4.Il est vrai que depuis l’affaire Foin c. Franc e, la position du Comité en ce qui concerne l’objection de conscience a évolué et que le droit à l’objection relève désormais ratione materiae de l’article 18 du Pacte, ce qui constitue un pas en avant positif important. Toutefois, on voit mal comment le Comité peut conclure qu’il y a eu violation du droit à la liberté de conscience et de religion (art. 18) parce que « l’État partie [n’a] pas donné [à l’auteur] la possibilité d’effectuer un service de remplacement qui ne soit pas punitif ou discriminatoire » (par. 9.6) pour déclarer au paragraphe suivant qu’il « ne juge pas nécessaire de décider s’il y a également eu discrimination en violation de l’article 26 du Pacte » (par. 9.7).

5.Comme des auteurs le soulignent à juste titre, la jurisprudence du Comité est relativement incohérente en ce qui concerne la clause d’égalité, qui s’est affirmée comme le thème dominant du Pacte tout au long des cinquante ans d’application de celui-ci.

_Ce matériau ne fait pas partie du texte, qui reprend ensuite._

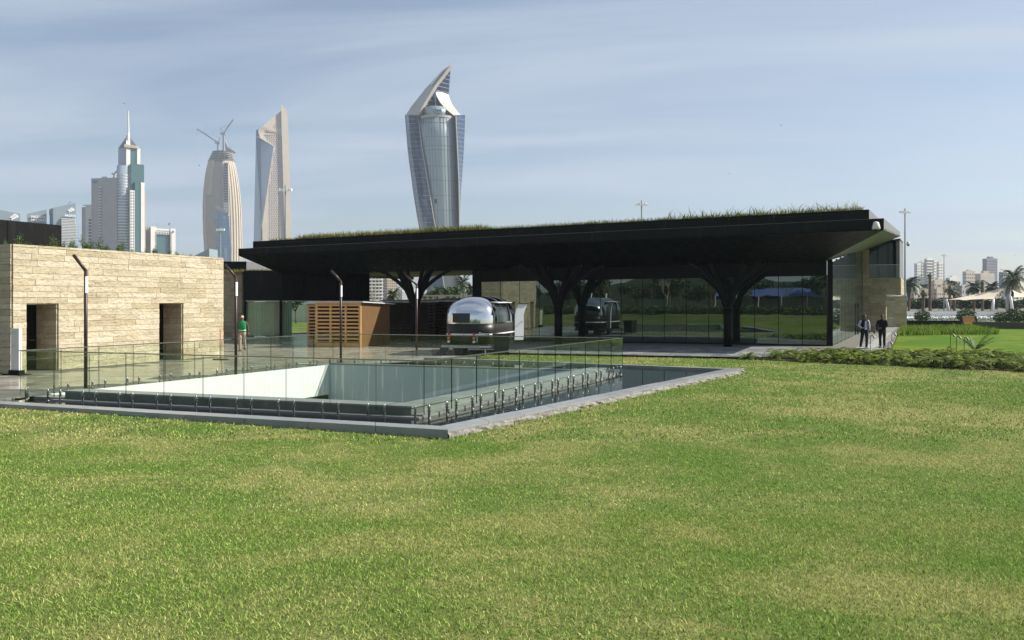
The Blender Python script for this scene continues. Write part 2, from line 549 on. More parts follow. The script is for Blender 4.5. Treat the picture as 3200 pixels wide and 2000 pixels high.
def fern_mat():
    t = NT('fern_frond')
    oi = t.n('ShaderNodeObjectInfo').outputs['Random']
    c = t.mix(t.ramp(t.noise(2.6, 4, 0.6), [(0.36, 0), (0.64, 1)]), (0.020, 0.050, 0.006), (0.125, 0.175, 0.014))
    c = t.mix(t.ramp(t.noise(5.5, 3, 0.6), [(0.54, 0), (0.64, 0.9)]), c, (0.30, 0.26, 0.08))
    return t.done(t.bsdf(c, 0.65, 0, None, 0.08))
M['fern'] = fern_mat()
M['palm'] = pm('palm_frond', (0.050, 0.078, 0.022), 0.55, 0, 0.4, 1.2, objvar=0.2)
M['bark'] = pm('bark', (0.15, 0.11, 0.075), 0.9, 0, 0.35, 6, 0.5, 12, 0.03)
M['bark_pale'] = pm('pale_bark', (0.34, 0.29, 0.23), 0.9, 0, 0.25, 5)
M['sail'] = pm('cream_sail_cloth', (0.62, 0.52, 0.38), 0.8, 0, 0.05)
M['beige'] = pm('beige_stone_cladding', (0.52, 0.44, 0.335), 0.8, 0, 0.07, 0.1)
M['beige_dk'] = pm('grey_beige_cladding', (0.36, 0.305, 0.235), 0.8, 0, 0.07, 0.1)
M['off_white'] = pm('off_white_render', (0.66, 0.64, 0.59), 0.8, 0, 0.06, 0.1)
M['concrete'] = pm('city_concrete', (0.40, 0.385, 0.36), 0.85, 0, 0.10, 0.1)
M['city_tan'] = pm('city_tan_render', (0.46, 0.385, 0.30), 0.85, 0, 0.10, 0.1)
M['city_slate'] = pm('city_slate_cladding', (0.15, 0.145, 0.165), 0.6, 0, 0.10, 0.1)
M['window'] = pm('dark_window_glass', (0.045, 0.055, 0.065), 0.15, 0, 0.2, 0.3)
M['blue_letter'] = pm('blue_lettering', (0.05, 0.12, 0.24), 0.5, 0, 0.0)
M['white_letter'] = pm('white_lettering', (0.9, 0.9, 0.9), 0.5, 0, 0.0)
M['silver_clad'] = pm('silver_panel_cladding', (0.34, 0.40, 0.40), 0.32, 0.35, 0.10, 0.12, stretch=(2, 2, 0.3))
M['cream_roof'] = pm('cream_metal_roof', (0.44, 0.415, 0.35), 0.45, 0.0, 0.05, 0.1)
# ================================================================== SETTING: ground, lawn, plaza, pool
E1 = V((-10.6, 3.75, 0)).normalized()      # along the near side of the railing, towards the left
E2 = V((5.6, 11.2, 0)).normalized()        # along its right side, away from the camera
LA, LB = 11.24, 12.52
PA = V((-1.845, 18.1, 0))
def AB(a, b, z=0.0):
    p = PA + E1 * a + E2 * b
    return V((p.x, p.y, z))
rA, rB, rC, rD = AB(0, 0), AB(LA, 0), AB(0, LB), AB(LA, LB)
P0, PL, P2, P3 = V((-1.18, 15.9, 0)), V((-13.9, 20.7, 0)), V((8.19, 30.5, 0)), V((-3.75, 37.0, 0))
P4 = rD + V((-0.1, 0.25, 0))
P5 = AB(LA + 0.12, 0.1)
pool_out = [P0, P2, P3, P4, P5, PL]

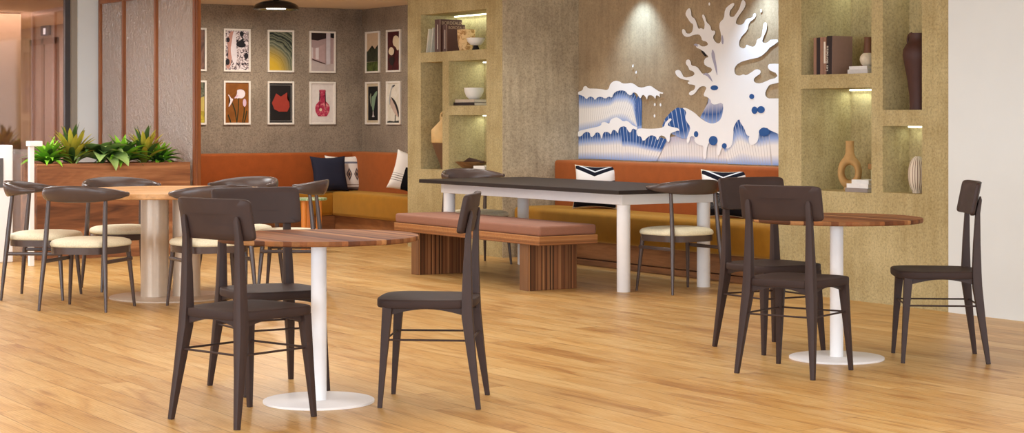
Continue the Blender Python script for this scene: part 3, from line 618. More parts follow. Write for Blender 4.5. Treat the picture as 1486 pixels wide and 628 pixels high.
# ---- dark dining chair; front is local +y
def chair_dark(label):
    t = thing('dining_chair', label, 'chair')
    bm = NB(); N = 56
    def outl(k, s, z):
        th = 2*PI*k/N; x, y = superell(th, 1, 1, 4.0)
        yy = y*.222*s + .022; hw = .205 + .026*(y*.5+.5)
        return (x*hw*s, yy, z)
    rings = [[outl(k, .95, .438) for k in range(N)], [outl(k, .99, .440) for k in range(N)], [outl(k, 1.0, .446) for k in range(N)],
             [outl(k, 1.0, .469) for k in range(N)], [outl(k, .99, .4745) for k in range(N)], [outl(k, .965, .4765) for k in range(N)], [outl(k, .80, .4745) for k in range(N)],
             [outl(k, .55, .470) for k in range(N)], [outl(k, .25, .467) for k in range(N)], [outl(k, .05, .466) for k in range(N)]]
    obj('seat', loft(bm, rings), M['seat_dark'], t, True, 50)
    # apron: arched boards between the legs
    bm = NB()
    def arch(p, q, thick):
        p, q = Vector(p), Vector(q); d = (q-p); L = d.length; d.normalize(); nrm = Vector((-d.y, d.x, 0))*thick/2; n = 12
        rr = []
        for i in range(n+1):
            f = i/n; c = p+d*(L*f); zb = .404+.030*math.sin(PI*f)
            rr.append([(c.x+nrm.x, c.y+nrm.y, zb), (c.x-nrm.x, c.y-nrm.y, zb), (c.x-nrm.x, c.y-nrm.y, .442), (c.x+nrm.x, c.y+nrm.y, .442)])
        loft(bm, rr)
    for s in (-1, 1): arch((s*.168, -.165, 0), (s*.174, .185, 0), .022)
    arch((-.172, .188, 0), (.172, .188, 0), .022); arch((-.165, -.165, 0), (.165, -.165, 0), .022)
    obj('seat_frame', bm, M['dark'], t)
    for s in (-1, 1):
        bm = NB(); tube(bm, [(s*.205, .215, 0), (s*.191, .200, .22), (s*.178, .184, .441)], [.0105, .0165, .0235], 12, 6, Vector((0, 1, 0)))
        obj('leg', bm, M['dark'], t, True)
        bm = NB()
        tube(bm, [(s*.210, -.222, 0), (s*.192, -.192, .22), (s*.176, -.170, .40), (s*.172, -.168, .47), (s*.169, -.169, .62), (s*.167, -.174, .78), (s*.167, -.187, .85), (s*.167, -.187, .868)],
             [.0115, .0185, .0255, .0245, .0205, .0165, .0145, .008], 12, 6, Vector((0, 1, 0)), [.0115, .019, .0255, .0245, .0190, .0125, .008, .003])
        obj('leg', bm, M['dark'], t, True)
    # curved back panel
    bm = NB(); nx, nz = 24, 10; w, h, th = .225, .088, .011
    def pan(u, v, s):
        x = u*w; z = .855+v*h
        y = -.180 + .030*(u*u) - .020*(v*.9) - .006*(1-u*u) + s*th
        return (x, y, z)
    def corner(u, v):   # pull the corners in so they round off
        r = .13; U, Vv = abs(u), abs(v)*1.0
        a, b = (U-(1-r*.45)), (Vv-(1-r*1.1))
        return u, v
    rings = []
    NN = 96; prof = [(1.0, .0), (.985, .8), (.95, 1.0), (.6, 1.0), (.2, 1.0)]
    def rr(sc, side):
        out = []
        for k in range(NN):
            x, z = superell(2*PI*k/NN, 1, 1, 13)
            inset = (1-sc)
            out.append(pan(x*(1-inset*.45), z*(1-inset*.9), side))
        return out
    rings = [rr(.2, -1), rr(.6, -1), rr(.955, -1), rr(.985, -.75), rr(1.0, 0), rr(.985, .75), rr(.955, 1), rr(.6, 1), rr(.2, 1)]
    obj('backrest', loft(bm, rings), M['dark'], t, True, 50)
    z = .298; f = lambda a, b: a+(b-a)*(z/.43)
    fx, fy = .2045-.0265*z/.44, .215-.031*z/.44; bx, by = .190, -.186
    for p, q in (((-fx, fy), (fx, fy)), ((-bx, by), (bx, by)), ((-bx, by), (-fx, fy)), ((bx, by), (fx, fy))):
        bm = NB(); tube(bm, [(*p, z), (*q, z)], .0048, 10); obj('stretcher', bm, M['dark'], t, True)
    return t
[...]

6.La stratégie infra petita du Comité est regrettable et ne contribue pas à clarifier l’obligation des États concernant l’égalité et la non-discrimination. Je considère donc qu’au lieu de juger qu’il n’était pas nécessaire de se prononcer sur une violation de l’article 26, qui est au cœur de toute l’affaire, la majorité aurait dû conclure à la fin du paragraphe 9.6 que pour des raisons similaires, les faits font également apparaître une violation de l’article 26 du Pacte.